OPEC sees stable oil prices until the end of 2003

Friday, October 31 2003 - 01:03 AM WIB

OPEC expects oil prices to be stable for the rest of the year but fears downward pressure on prices in 2004 due to high supply, the 11-nation cartel's secretary general Alvaro Silva-Calderon told AFP in Vienna on Thursday

Silva-Calderon told a press conference on Thursday that in regard to prices, "we expect A cut by the Organization of Petroleum Exporting Countries (OPEC) of 900,000 barrels per day (bpd) from its current quota of 25.4 million bpd is to take effect on November 1.

OPEC had ordered the cut in September to keep prices from falling with Iraq increasing its oil exports and non-OPEC oil production running high.

Iraq is a member of OPEC but not part of its quota system.

OPEC had increased production ahead of the Iraqi war that began in March in order to still fears of shortages and keep the oil market stable.

The cartel said in September that its cut should be seen in the same spirit of trying to calm volatility in markets.

Silva-Calderon said OPEC would evaluate how the cut starting in November affected oil prices before deciding at a meeting in Vienna on December 4 whether to adjust OPEC production.

Leo Drollas, an analyst from the Centre for Global Energy Studies (CGES) in London, said OPEC wanted to maintain revenue and "if they want to keep that level (of prices), they will have to cut production at the beginning of next year, maybe as early as the first quarter, depending on the weather."

Oil prices are currently at the high end of OPEC's target range of 22-28 dollars a barrel.
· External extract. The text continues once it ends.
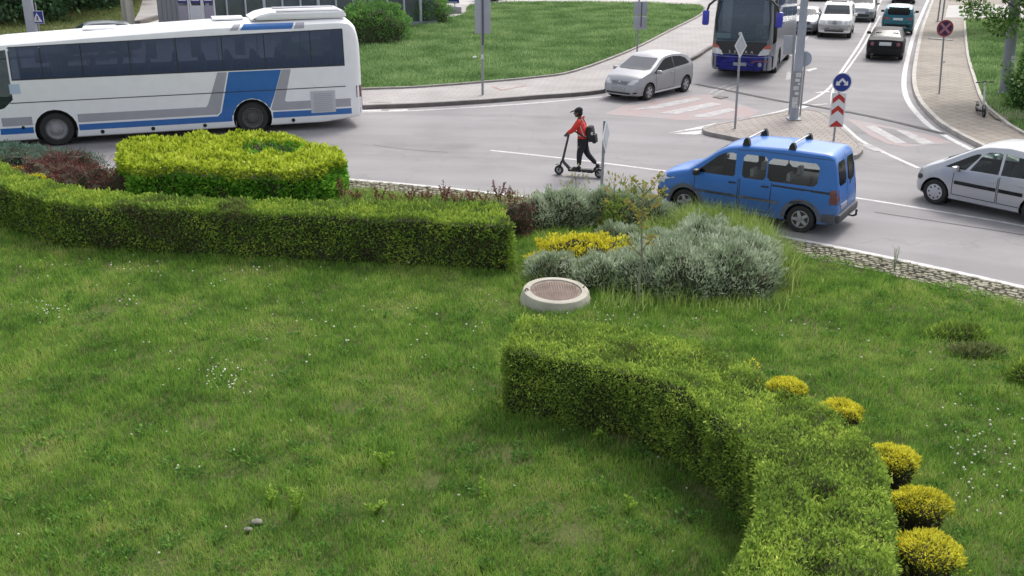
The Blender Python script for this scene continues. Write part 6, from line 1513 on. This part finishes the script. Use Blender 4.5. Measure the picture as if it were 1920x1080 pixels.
for z in (.44, .78, 1.13):
    t = .15; pts = [(-.18, z), (0, z + .15), (.18, z), (.18, z + t), (0, z + .15 + t), (-.18, z + t)] if z > .5 else [(-.18, .44), (.18, .44), (.18, .48), (0, .63), (-.18, .48)]
    MB().extr(pts, .006, FACE(.01, y_ - .001)).build('chevron', M['signred'], root)

# thick mast and thin post on the traffic island
root, g = post('street_lamp', (1488, 224), None, .12, .1, 'thick grey lamp mast covered with paper notices on the traffic island', 'lamp post')
mb = MB(); mb.tube((0, 0, 0), (.0, 0, 3.2), .145, .135, 18); mb.tube((.0, 0, 3.2), (-.06, 0, 9), .125, .09, 18); mb.build('mast', nmat('grey_mast', (.33, .36, .42), .6, .2, .08, 3), root)
MB().box((0, 0, .02), (.42, .42, .04), bev=.01).build('base_plate', M['galv'], root)
mb = MB(); mb.tube((0, 0, .45), (.0, 0, 1.62), .158, .153, 18); mb.build('metal_sleeve', nmat('sleeve_grey', (.27, .28, .30), .6, .3, .1, 3), root)
for k, (dx, z, w, h, a) in enumerate([(-.01, 2.15, .16, .14, 4), (-.03, 1.98, .14, .10, -3), (-.05, 1.72, .15, .13, 3), (-.02, 1.55, .12, .10, 8), (-.05, 1.36, .16, .12, -3), (-.05, 1.24, .16, .10, 0), (-.03, 1.12, .17, .10, 2), (-.08, .98, .10, .16, 3), (.03, 1.86, .08, .06, 14)]):
    z = z - .66 if z > 1 else z - .45
    n_ = 5; V, F = [], []
    for i in range(n_ + 1):
        an = math.asin(max(-1, min(1, (dx - w / 2 + w * i / n_) / .16))); V += [(.162 * math.sin(an), -.162 * math.cos(an), z - h / 2), (.162 * math.sin(an), -.162 * math.cos(an), z + h / 2)]
        if i: F.append((2 * i - 2, 2 * i, 2 * i + 1, 2 * i - 1))
    mesh_from('paper_notice', V, F, M['paper'], root)
    mb = MB()
    for q in range(2): mb.box((dx, -.166, z - h * .18 + q * h * .3), (w * .6, .003, h * .10))
    mb.build('print', M['signback'], root) if k in (0, 2, 4, 6) else mb.bm.free()
root, g = post('road_sign', (1480, 214), None, .12, .03, 'grey back of a square sign on a thin post left of the thick mast', 'road sign')
pole_part(root, 2.85, .035, lean=(-.06, 0)); MB().box((-.22, -.05, 2.32), (.40, .02, .62), bev=.008).build('sign_panel', M['signback'], root); MB().box((-.08, -.07, 2.45), (.05, .02, .9)).build('mounting_rail', M['galv'], root)
root, g = post('road_sign', (1500, 216), None, .12, .03, 'pale round sign back partly hidden by the right side of the thick mast', 'road sign')
pole_part(root, 2.1, .03); MB().extr(disc(.26), .02, FACE(-.03, .05, 1.88)).build('sign_panel', nmat('pale_blue_back', (.34, .40, .50), .5, .1), root)

# no stopping sign on the right pavement
root, g = post('no_stopping_sign', (1761, 175), None, PZ, .03, 'round no stopping sign with red cross on the right block pavement', 'road sign')
pole_part(root, 2.7, .032, lean=(-.16, 0)); Mx = lambda k: FACE(-.14, -.05 - k, 2.42)
MB().extr(disc(.31), .02, Mx(0)).build('sign_panel', nmat('pinkish_red', (.40, .07, .11), .45), root)
MB().extr(disc(.245), .006, Mx(.013)).build('sign_face', nmat('violet_blue', (.06, .03, .10), .45), root)
mb = MB()
for a in (45, -45): mb.extr([(-.245, -.042), (.245, -.042), (.245, .042), (-.245, .042)], .006, Mx(.018 + (.004 if a > 0 else 0)) @ Matrix.Rotation(R(a), 4, 'Y'))
mb.build('cross', nmat('faded_red', (.52, .22, .30), .45), root)
MB().box((0, -.04, 1.18), (.06, .02, .07)).build('sticker', M['paper'], root)
for px, lb in ((1758, 'left one of two thin posts cut by the top edge behind the no stopping sign'), (1766, 'right one of two thin posts cut by the top edge behind the no stopping sign')):
    g = G(px, 40, PZ); root = empty('thin_post', (g.x, g.y, PZ)); tag(root, lb, 'post'); pole_part(root, 4.2, .05); MB().box((0, 0, .02), (.2, .2, .04)).build('base_plate', M['galv'], root)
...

In London, prices dipped Thursday in the wake of weekly data for U.S. energy stockpiles that revealed larger than expected inventories of crude and heating oil.

The price of benchmark Brent North Sea crude oil for delivery in December fell 46 cents per barrel to 26.98 dollars in early deals, having dropped by around 60 cents the previous day.

Some analysts have said high oil prices are cutting into world economic recovery but Silva Calderon insisted that "this level of price doesn't damage the world economy."

He said that in fact there were signs "the economy is improving in some regions."

"The market is more than well supplied," he said, adding that prices were higher than they should be based on supply-and-demand due to concern raised by "extraordinary events," such as continuing uncertainty in Iraq.

Silva-Calderon said that in fact in 2004 the global oil market could be awash with crude, putting downward pressure on prices -- a development OPEC would need to watch closely.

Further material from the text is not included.